Due to speeding and roadway safety concerns, the New Braunfels City Council approved a request to install an all-way stop at the intersection of Pahmeyer Road and Rain Dance in New Braunfels.

Pahmeyer Road and Rain Dance have a speed limit of 30 mph and are residential streets, with two stop signs already in place in the intersection on Rain Dance.

“We have to do everything we can to make it as conspicuous and visible as possible,” said Garry Ford, transportation and capital improvements director. “So we are recommending stop lines a double yellow center line even a crosswalk marking with oversized stop signs.”

Many residents of the neighborhood spoke their concerns for the safety of the intersection, which is adjacent to a school bus stop, a neighborhood cluster mailbox and the neighborhood's amenity center.

“If there's a stop sign, it will at least cause [drivers] to be braking, [and] come to a stop in that high-traffic area for children to cross to get the amenities center or get off the bus or wait for the bus,” said Rachel Owens, a resident in the neighborhood.

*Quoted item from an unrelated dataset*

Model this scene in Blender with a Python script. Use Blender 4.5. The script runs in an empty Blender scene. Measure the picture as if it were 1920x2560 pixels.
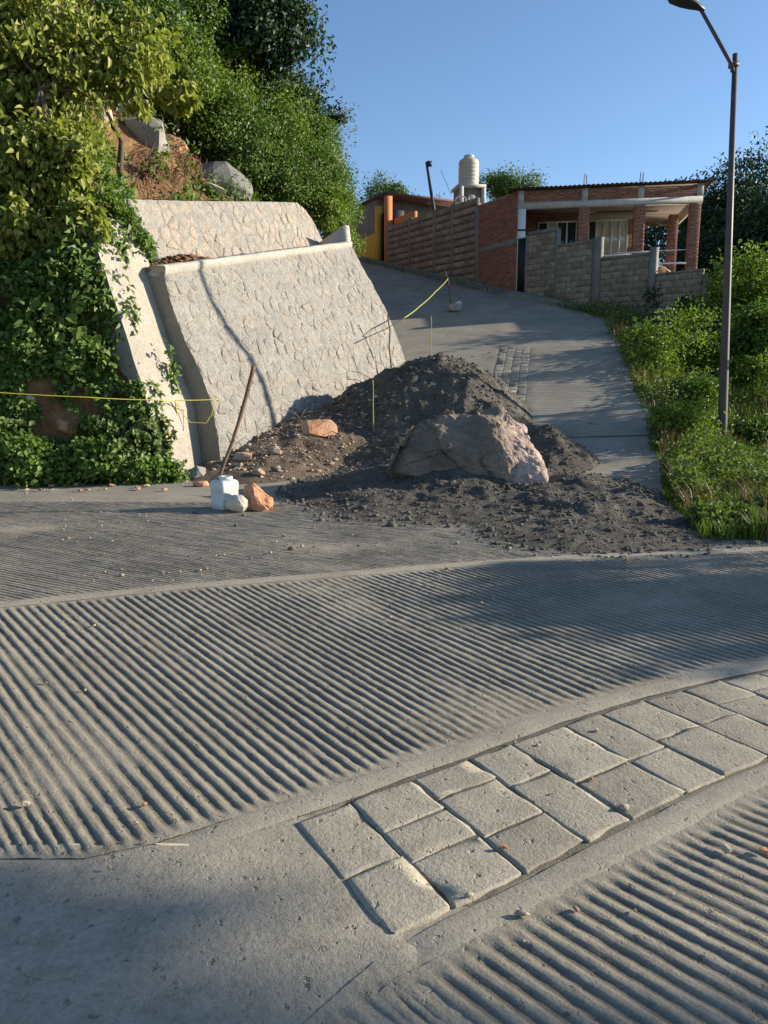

New Braunfels city staff did not recommend an all-way stop at the intersection because it did not meet the Texas Manual on Uniform Traffic Control Devices criteria. The MUTCD defines the standards used by road managers nationwide to install and maintain traffic control devices on all public streets, highways, bikeways and private roads open to public travel, according to the U.S. Department of Transportation.

After receiving input from concerned parents and members of the neighborhood, the New Braunfels City Council voted to approve the first reading 5-2 for an all-way stop at the Nov. 14 meeting. Ultimately, council approved the placement of two stop signs on Pahmeyer with crosswalks and lane striping with a unanimous vote during their Nov. 29 City Council meeting.

“My goal of supporting this is to allow people to move safely across the intersection to the amenity center and go back and forth,” said Harry Bowers, council member of District 3 and mayor pro tem. “If it slows down some people that's great, but... my goal was purely to help people get across that without having to judge the speed of a car.”

The project is anticipated to cost around $3,000 and will be completed in a few months after a bid for the projects is received.